Source records:
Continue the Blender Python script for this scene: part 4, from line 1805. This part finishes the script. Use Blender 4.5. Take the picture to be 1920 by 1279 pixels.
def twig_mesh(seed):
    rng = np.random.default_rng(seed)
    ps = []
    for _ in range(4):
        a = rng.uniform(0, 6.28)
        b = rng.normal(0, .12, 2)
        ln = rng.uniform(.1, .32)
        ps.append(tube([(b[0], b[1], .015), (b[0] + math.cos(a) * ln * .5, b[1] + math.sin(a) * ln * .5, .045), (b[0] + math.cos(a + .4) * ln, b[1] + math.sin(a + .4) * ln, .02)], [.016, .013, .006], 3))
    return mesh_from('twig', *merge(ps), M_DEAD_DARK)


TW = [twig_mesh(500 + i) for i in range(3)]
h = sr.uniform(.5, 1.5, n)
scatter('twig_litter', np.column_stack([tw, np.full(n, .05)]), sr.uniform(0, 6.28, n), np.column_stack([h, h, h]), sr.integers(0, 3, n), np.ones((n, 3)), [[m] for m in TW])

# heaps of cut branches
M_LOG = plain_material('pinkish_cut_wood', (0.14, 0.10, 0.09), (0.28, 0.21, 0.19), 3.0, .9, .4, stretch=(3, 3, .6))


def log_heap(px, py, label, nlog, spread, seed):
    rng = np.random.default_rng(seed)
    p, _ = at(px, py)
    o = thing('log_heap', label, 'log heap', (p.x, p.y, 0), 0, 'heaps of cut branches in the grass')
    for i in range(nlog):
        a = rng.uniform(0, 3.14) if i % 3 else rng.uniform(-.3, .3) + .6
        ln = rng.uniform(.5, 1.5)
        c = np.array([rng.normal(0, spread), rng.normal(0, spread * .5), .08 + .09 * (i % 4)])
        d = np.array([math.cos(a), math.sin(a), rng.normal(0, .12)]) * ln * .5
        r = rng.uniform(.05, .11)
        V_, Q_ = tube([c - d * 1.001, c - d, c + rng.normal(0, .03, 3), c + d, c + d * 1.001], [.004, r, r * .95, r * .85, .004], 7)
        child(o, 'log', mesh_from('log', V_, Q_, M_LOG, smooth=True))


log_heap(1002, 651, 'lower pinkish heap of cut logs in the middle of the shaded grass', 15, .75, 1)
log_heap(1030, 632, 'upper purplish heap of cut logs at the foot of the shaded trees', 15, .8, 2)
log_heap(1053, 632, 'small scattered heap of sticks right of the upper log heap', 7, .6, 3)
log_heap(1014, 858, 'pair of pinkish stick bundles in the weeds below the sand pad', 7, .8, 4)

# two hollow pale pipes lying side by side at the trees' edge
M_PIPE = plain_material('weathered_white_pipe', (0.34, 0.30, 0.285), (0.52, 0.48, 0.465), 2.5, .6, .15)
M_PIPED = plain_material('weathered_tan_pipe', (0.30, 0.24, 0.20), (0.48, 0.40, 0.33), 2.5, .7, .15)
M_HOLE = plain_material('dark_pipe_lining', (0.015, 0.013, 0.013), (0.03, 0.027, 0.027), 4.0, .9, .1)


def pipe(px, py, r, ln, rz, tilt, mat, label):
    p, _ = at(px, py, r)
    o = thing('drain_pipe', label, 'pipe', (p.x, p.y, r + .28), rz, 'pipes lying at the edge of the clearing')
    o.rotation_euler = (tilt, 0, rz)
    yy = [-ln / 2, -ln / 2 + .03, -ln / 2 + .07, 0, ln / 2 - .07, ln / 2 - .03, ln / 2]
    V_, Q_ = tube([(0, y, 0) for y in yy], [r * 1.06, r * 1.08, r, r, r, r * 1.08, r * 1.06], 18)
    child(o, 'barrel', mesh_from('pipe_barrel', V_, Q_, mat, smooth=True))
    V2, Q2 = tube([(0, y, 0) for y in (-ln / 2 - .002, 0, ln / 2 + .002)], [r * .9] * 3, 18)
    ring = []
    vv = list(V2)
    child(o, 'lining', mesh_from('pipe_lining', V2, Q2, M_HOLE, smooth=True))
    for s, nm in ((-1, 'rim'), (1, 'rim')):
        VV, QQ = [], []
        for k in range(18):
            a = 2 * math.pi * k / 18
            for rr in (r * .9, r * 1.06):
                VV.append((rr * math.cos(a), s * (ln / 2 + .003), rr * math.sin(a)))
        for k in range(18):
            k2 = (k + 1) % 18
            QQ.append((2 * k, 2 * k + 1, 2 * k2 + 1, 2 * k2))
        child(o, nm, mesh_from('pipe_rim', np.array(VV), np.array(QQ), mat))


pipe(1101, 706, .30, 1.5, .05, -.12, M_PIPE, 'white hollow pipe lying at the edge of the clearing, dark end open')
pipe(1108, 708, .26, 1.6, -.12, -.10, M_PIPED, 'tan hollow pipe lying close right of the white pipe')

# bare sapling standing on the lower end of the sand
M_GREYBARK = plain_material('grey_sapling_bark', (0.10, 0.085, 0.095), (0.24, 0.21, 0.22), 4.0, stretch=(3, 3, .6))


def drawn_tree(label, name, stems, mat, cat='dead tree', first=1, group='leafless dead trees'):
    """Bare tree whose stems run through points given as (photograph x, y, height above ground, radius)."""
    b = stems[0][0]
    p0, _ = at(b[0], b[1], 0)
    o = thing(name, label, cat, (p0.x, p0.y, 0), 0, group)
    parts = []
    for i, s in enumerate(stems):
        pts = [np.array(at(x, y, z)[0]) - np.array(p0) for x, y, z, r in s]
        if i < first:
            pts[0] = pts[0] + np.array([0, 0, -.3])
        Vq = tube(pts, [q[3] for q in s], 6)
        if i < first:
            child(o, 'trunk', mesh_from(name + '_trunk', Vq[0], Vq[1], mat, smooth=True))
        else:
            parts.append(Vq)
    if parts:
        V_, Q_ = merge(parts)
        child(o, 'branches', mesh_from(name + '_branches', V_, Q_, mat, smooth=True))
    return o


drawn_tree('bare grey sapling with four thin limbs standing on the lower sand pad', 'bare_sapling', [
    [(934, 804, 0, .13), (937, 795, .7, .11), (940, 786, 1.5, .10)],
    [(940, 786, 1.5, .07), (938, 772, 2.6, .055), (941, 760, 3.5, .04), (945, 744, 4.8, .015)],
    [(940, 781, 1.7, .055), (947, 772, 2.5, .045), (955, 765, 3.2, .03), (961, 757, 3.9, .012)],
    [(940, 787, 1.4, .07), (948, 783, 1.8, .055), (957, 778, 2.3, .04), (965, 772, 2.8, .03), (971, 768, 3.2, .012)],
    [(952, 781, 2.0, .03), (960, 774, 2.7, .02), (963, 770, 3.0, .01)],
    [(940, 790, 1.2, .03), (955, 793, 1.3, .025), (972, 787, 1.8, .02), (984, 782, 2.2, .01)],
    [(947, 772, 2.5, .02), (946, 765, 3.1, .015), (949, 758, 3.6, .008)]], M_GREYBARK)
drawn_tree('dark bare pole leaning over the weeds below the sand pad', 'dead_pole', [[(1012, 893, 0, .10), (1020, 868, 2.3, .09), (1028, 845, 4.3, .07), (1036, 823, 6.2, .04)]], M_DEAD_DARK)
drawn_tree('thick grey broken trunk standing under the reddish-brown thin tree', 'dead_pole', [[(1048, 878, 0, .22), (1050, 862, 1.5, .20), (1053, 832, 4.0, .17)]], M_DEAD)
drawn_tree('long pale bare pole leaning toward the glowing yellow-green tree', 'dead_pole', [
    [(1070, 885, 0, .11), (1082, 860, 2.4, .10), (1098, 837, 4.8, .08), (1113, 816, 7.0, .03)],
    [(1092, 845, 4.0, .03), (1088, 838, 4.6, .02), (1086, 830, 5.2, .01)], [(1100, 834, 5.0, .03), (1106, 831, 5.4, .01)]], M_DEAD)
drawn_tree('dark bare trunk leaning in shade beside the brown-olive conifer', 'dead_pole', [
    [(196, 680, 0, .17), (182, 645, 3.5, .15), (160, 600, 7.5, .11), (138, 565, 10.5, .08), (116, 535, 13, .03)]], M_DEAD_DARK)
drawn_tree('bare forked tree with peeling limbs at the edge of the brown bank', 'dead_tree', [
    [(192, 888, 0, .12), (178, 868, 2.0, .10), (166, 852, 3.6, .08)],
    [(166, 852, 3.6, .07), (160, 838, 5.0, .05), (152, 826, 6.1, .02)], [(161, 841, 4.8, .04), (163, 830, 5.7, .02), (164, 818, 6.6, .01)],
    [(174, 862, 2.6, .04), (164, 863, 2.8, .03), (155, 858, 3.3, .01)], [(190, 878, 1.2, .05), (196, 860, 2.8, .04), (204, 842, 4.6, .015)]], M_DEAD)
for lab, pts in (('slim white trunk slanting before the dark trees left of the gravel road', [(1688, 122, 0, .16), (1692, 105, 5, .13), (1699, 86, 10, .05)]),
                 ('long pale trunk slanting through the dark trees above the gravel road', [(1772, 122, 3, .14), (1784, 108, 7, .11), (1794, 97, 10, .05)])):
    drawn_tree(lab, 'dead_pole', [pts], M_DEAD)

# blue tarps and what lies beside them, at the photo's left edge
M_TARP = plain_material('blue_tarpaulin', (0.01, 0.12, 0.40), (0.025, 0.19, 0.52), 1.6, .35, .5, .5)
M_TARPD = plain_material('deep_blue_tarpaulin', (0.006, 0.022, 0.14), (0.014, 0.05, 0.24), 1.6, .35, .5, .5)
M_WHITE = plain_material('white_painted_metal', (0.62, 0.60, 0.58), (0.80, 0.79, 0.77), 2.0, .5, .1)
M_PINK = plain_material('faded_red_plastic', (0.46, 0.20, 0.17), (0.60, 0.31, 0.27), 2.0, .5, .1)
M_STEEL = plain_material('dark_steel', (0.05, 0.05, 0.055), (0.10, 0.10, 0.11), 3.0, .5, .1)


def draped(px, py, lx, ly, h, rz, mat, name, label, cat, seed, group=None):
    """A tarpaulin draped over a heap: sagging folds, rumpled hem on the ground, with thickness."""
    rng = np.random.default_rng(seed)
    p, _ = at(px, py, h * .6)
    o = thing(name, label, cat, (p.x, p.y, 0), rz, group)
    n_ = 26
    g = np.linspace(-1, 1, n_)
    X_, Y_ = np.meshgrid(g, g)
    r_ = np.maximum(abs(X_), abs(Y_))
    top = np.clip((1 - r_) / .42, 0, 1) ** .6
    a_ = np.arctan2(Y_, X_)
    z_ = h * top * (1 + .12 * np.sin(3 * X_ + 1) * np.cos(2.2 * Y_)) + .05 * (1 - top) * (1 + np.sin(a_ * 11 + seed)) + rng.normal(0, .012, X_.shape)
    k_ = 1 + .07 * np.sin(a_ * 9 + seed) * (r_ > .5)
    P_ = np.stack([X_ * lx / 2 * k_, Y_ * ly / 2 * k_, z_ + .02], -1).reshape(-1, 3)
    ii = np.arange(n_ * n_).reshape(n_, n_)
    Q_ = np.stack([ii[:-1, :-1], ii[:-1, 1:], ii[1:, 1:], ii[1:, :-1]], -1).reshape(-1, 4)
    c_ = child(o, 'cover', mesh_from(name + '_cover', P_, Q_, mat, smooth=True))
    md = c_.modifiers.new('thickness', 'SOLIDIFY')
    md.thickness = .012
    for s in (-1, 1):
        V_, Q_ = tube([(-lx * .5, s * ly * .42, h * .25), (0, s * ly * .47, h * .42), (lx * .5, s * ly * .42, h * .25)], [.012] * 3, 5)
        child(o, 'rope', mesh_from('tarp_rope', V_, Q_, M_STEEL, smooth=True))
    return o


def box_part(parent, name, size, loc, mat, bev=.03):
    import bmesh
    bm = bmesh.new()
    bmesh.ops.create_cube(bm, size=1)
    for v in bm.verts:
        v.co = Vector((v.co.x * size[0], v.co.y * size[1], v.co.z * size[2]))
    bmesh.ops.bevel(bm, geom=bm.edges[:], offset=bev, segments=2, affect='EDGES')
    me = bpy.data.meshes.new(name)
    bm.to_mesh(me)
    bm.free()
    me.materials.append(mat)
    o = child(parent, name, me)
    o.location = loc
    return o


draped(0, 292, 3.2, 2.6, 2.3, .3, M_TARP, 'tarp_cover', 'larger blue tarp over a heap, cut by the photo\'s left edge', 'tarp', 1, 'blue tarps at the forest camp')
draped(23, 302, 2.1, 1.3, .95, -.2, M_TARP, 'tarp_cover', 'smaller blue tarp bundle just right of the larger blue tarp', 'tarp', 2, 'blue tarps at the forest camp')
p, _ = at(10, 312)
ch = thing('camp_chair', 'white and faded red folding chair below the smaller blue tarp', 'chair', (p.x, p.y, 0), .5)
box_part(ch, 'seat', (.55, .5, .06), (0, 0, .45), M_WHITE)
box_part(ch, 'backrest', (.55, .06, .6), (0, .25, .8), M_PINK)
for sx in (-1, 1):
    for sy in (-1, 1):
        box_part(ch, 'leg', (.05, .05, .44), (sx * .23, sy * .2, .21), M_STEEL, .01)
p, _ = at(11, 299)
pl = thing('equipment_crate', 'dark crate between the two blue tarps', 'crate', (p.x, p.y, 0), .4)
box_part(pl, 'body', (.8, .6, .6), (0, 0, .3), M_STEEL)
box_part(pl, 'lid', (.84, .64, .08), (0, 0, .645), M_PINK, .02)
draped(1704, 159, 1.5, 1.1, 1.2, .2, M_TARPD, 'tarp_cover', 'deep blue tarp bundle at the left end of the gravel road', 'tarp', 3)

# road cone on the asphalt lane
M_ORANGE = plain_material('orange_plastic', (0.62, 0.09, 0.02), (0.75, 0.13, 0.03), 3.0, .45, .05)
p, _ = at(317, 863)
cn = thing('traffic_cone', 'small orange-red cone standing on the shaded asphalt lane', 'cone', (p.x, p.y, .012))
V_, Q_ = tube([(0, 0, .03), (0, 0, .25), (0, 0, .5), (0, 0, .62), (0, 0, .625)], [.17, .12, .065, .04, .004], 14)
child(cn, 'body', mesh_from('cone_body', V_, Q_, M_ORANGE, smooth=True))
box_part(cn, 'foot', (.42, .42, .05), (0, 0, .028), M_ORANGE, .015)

* * *

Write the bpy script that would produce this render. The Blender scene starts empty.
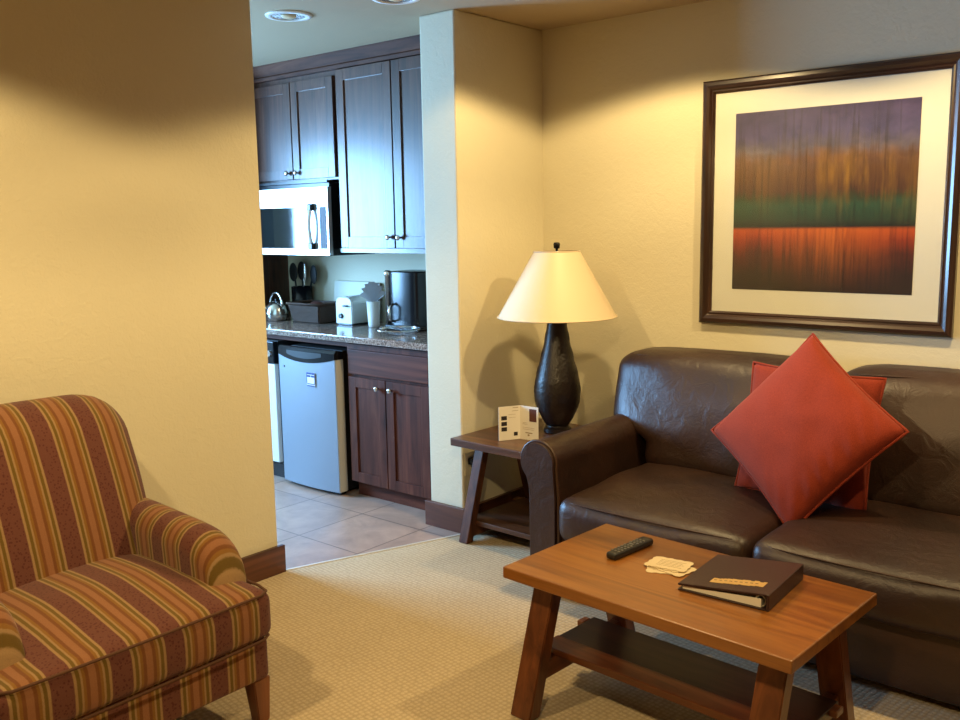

Written instruction:
Retype, word for word, every line from the line with "Continue the Blender" to the line with "for m in TW])", inclusive. Add nothing.

Complete output:
Continue the Blender Python script for this scene: part 4, from line 1805. This part finishes the script. Use Blender 4.5. Take the picture to be 1920 by 1279 pixels.
def twig_mesh(seed):
    rng = np.random.default_rng(seed)
    ps = []
    for _ in range(4):
        a = rng.uniform(0, 6.28)
        b = rng.normal(0, .12, 2)
        ln = rng.uniform(.1, .32)
        ps.append(tube([(b[0], b[1], .015), (b[0] + math.cos(a) * ln * .5, b[1] + math.sin(a) * ln * .5, .045), (b[0] + math.cos(a + .4) * ln, b[1] + math.sin(a + .4) * ln, .02)], [.016, .013, .006], 3))
    return mesh_from('twig', *merge(ps), M_DEAD_DARK)


TW = [twig_mesh(500 + i) for i in range(3)]
h = sr.uniform(.5, 1.5, n)
scatter('twig_litter', np.column_stack([tw, np.full(n, .05)]), sr.uniform(0, 6.28, n), np.column_stack([h, h, h]), sr.integers(0, 3, n), np.ones((n, 3)), [[m] for m in TW])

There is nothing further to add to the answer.